Using urine in place of synthetic fertilizers is considered safe and effective if it’s applied properly. Of course, do not use your garden as a toilet. If applied fullstrength, urine’s high salt and nitrogen content would burn your plants, just as your dog’s urine burns beige patches in your neighbor’s lawn. A safe dilution is nine parts water to one part urine.

Don’t throw away your fireplace ashes. Add a small handful, 1/4 cup of wood ash to each container to boost potassium, which is present in urine in only low amounts. Finnish researchers discovered that adding wood ashes to urine fertilizer for tomato plants resulted in sweeter fruit — and four times as much fruit! Adding wood ashes also boosted beet root size.

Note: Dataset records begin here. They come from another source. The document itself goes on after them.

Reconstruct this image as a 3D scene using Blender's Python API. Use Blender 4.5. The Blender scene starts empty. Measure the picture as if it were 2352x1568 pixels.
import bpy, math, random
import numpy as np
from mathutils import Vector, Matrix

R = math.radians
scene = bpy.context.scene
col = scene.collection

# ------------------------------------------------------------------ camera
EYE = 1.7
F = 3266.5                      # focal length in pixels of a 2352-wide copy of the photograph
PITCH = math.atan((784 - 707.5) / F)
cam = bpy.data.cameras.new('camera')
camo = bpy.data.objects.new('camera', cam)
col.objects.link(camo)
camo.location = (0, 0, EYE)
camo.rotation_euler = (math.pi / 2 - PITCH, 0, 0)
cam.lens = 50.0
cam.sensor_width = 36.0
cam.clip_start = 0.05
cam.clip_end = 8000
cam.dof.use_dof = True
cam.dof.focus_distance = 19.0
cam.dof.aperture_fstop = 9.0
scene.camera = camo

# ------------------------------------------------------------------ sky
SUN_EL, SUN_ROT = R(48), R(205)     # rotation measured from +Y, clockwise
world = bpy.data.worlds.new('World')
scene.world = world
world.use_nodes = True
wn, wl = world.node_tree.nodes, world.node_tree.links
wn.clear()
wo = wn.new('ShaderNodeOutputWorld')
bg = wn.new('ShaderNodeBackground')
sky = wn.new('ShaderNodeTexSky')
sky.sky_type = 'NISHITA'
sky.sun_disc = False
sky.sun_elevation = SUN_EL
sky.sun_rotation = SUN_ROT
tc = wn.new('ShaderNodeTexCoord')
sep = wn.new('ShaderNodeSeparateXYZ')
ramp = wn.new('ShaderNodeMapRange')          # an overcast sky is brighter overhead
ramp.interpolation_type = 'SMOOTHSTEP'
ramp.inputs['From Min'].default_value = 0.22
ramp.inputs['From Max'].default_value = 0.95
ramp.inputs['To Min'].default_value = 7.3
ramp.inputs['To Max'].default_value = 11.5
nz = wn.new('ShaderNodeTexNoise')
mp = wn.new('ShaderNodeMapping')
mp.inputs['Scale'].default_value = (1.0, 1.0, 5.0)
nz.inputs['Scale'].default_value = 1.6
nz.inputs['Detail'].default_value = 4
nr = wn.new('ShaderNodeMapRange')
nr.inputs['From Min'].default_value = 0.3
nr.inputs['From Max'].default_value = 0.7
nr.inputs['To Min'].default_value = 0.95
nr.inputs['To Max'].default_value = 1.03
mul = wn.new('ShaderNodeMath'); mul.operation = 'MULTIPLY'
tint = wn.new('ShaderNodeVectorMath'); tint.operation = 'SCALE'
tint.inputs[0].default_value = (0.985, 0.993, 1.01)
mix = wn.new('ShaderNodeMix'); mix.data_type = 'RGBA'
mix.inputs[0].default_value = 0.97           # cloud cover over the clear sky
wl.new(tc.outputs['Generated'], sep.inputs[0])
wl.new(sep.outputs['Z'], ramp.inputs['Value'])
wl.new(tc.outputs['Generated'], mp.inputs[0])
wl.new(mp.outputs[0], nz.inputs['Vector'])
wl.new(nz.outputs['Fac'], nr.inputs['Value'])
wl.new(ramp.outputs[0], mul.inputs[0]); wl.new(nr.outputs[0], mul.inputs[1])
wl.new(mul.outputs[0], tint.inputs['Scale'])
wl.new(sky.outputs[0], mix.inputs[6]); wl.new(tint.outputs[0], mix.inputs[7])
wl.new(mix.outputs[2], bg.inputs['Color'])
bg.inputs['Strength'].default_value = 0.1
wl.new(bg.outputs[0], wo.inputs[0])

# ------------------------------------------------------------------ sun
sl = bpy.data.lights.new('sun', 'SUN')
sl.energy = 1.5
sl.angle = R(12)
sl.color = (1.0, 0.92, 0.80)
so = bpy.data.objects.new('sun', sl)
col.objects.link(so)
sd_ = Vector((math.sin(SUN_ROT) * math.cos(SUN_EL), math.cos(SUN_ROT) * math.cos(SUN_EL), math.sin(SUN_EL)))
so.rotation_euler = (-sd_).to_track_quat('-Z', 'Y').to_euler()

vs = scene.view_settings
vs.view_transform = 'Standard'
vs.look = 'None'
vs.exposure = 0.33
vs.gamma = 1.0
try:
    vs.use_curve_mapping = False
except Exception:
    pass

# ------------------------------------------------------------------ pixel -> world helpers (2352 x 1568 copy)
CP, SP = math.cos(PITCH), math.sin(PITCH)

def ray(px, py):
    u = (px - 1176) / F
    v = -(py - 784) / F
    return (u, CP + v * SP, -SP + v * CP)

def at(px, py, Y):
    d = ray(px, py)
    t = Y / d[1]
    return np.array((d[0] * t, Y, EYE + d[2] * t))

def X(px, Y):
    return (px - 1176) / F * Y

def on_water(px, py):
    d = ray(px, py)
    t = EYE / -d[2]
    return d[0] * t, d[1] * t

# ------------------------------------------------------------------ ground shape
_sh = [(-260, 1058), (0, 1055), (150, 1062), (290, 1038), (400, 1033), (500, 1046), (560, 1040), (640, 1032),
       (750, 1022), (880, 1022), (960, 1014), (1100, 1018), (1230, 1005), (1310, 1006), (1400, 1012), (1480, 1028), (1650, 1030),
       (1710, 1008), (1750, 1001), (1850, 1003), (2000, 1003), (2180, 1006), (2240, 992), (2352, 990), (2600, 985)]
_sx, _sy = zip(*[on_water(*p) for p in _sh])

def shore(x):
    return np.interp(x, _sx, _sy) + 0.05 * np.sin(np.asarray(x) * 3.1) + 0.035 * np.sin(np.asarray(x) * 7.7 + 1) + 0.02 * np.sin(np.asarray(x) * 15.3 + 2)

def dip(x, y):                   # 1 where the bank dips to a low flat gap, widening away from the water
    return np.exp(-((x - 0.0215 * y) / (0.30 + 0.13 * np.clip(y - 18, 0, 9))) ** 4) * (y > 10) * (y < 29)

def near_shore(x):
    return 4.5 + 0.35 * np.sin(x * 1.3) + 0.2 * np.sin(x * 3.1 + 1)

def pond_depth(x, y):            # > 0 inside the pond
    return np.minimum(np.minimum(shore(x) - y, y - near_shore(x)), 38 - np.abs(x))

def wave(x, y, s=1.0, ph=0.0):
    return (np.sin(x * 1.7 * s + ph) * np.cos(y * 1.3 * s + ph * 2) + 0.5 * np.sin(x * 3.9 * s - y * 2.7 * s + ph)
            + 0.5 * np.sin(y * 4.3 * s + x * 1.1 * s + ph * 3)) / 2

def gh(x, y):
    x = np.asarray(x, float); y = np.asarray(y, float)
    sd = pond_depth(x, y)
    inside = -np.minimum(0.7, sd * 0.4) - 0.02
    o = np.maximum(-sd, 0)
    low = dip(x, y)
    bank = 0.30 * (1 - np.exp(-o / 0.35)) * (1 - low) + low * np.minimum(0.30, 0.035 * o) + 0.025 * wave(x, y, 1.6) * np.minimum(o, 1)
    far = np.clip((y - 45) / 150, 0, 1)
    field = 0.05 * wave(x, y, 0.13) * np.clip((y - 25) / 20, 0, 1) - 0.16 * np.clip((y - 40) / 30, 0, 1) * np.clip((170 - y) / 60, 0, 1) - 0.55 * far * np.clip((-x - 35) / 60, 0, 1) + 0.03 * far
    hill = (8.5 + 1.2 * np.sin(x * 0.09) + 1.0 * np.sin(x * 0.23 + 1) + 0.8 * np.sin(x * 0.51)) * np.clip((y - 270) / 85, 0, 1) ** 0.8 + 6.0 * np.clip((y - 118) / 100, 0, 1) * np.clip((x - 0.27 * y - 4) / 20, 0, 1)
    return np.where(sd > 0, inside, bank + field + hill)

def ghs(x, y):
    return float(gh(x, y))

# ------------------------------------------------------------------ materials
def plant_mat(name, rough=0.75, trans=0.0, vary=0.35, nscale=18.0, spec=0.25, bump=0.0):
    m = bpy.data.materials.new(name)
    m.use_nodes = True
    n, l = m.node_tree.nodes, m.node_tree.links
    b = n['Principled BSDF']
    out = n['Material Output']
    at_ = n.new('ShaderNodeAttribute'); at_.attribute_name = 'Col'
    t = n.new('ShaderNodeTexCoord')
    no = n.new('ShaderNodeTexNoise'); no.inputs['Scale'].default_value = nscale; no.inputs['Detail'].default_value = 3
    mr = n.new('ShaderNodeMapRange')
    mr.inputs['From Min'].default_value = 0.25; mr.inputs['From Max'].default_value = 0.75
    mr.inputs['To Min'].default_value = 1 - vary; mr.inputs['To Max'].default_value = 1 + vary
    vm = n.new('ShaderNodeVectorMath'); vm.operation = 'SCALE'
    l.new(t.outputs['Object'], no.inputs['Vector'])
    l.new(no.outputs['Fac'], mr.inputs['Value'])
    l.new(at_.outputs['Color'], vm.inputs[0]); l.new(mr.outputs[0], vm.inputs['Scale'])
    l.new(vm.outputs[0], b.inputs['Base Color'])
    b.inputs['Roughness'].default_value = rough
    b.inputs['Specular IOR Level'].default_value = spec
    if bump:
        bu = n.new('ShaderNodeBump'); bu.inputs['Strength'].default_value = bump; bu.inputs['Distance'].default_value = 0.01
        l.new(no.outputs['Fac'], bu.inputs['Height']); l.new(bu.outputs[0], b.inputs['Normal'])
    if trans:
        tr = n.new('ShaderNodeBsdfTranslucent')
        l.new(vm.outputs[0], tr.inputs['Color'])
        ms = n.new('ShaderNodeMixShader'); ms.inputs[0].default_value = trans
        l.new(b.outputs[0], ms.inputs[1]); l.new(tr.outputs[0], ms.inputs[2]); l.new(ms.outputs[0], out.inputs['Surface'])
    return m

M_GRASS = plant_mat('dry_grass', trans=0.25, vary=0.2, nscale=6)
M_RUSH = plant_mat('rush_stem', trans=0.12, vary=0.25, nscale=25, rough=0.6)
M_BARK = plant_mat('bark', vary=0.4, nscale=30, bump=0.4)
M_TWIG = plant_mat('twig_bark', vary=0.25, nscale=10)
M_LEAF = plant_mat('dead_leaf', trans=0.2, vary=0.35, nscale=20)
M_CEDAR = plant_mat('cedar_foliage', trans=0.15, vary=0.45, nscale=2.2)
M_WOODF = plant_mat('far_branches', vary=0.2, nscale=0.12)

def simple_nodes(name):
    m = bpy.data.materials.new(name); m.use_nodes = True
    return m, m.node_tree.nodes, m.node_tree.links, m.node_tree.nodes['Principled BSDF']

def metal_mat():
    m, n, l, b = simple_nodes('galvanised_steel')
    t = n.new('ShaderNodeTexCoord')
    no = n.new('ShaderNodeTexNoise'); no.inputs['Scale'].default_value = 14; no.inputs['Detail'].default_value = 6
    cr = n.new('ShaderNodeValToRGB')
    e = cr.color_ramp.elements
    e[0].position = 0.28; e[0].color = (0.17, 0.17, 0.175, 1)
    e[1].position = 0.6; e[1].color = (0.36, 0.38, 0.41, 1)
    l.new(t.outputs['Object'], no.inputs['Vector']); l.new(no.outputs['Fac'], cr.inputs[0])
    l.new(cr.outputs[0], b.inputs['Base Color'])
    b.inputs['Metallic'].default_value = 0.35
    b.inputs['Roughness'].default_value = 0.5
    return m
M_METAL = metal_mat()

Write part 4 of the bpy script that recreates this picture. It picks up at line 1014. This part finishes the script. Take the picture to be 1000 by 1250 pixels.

Collect urine in a covered container or watering can. If you wish, feel free to pee directly into the compost pile; it’ll help the decomposition process. What a way to start the day; get fresh air, sunshine and save on toilet flushing water. Urine has uric acid which speeds up the compost process and gets you to the end product faster. The National Trust in England provides “pee bales” in strategic places in public gardens and parks that the male horticulture staff can use.

In Europe, where a lot of research is focusing on closing the nutrient cycle and decreasing environmental costs, you can purchase a standard-looking toilet that has a urine diversion bowl, which makes the whole collection process hands-off. Less of this is going on in the U.S. Urine diversion toilets are available through specialty plumbing supply houses if you want to make the investment.

Urine should be applied after the soil heats up to 50 degrees which is standard for all fertilizers. You can store it for up to 6 months. Apply diluted urine directly to the soil. Avoid contact with leaves or splashing on plant parts. Never use urine as a foliar spray. Water plants between treatments as you would with any fertilizer to prevent salt build up in the soil.

Stick with applying once every two weeks. As a precaution, stop use one month before harvesting edibles. Wash fruits and vegetables before consuming them, especially if eating them raw. This is good practice regardless of fertilizer use. Adults produce around 125 gallons of urine per year, containing 9 pounds of nitrogen and 0.8 pounds of phosphorus. Used to fertilize grain, this is enough to grow wheat for making a loaf of bread every day of the year.

Like mama used to say, “Waste Not, Want Not.”